In summary, my reading in 2017 has been... bleak (ha!).
I read less than 10 books this year with only 1 that is not fiction. I read more on wattpad though, from fanfiction to novels (and I can actually recommend some stories because it's actually good. Go check them out here : 1, 2, 3, 4, 5, 6). I still haven't read my 3 non-fiction book from my Big Bad Wolf haul last year and there's another 1 I just bought last night, another 2 I order earlier this month and another one I have yet to buy but been wanting to buy since last year.
Looking back at my reading habit at this time of the year makes me realize that I haven't really enjoying reading like I used to.
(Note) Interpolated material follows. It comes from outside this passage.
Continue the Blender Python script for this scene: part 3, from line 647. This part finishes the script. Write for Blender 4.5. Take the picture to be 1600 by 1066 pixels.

I was occupied with any other things (such as playing candy crush, the guilty pleasure of the year, and maybe the changes that happened in my life; changes of my working place, of my weekend agendas, of my life in general, and so on).
There's also this conversation between me and my friend not so long ago about my reading habit. I was informing her about my recent book purchase and suddenly, she said that she knows the reason on why I read a lot but still clueless about a lot of things. (This is her conclusion since I've been consulting her non-stop about cooking (she kindly video-called me while I was making a trip to the grocery and calling me the whole time I fried my first chicken :"))). She told me, "you read a lot, but you only read fiction (and YA at that), shouldn't you read something with more knowledge on it?"
And I was triggered for a second but then I remember that I've been on the phase in which I was ashamed of my choice of book. I was actually trying to read more articles and 'heavier' books, even non-fiction book (hence my #readingmorediversegenre challenge) to update me on current events and pretty much anything I can update to, but I just can't put my mind into it. And I feel like, I fail; this is just not me.
So I told her that I've read somewhere that I just need to read whatever that makes me happy eventhough other people don't understand why I would be happy reading that. It wasn't a justification, I'd categorize it as me embracing myself. That I don't have to like what everyone else's like and it's alright if people don't really like what I like. And it's not like I didn't gain anything from reading my choice of books. I realize that overtime, I get more perspective, insights, and vocabulary from reading what I like to read.
Just squeeze out the best out of everything, right?
That doesn't mean I don't want to broaden my perspective and knowledge through reading, though. Maybe I can finally start in 2018. But one thing I know, I wouldn't push myself and make me not enjoying a thing I've been doing since I was still a kid. See you and cheers for more reading in the future :).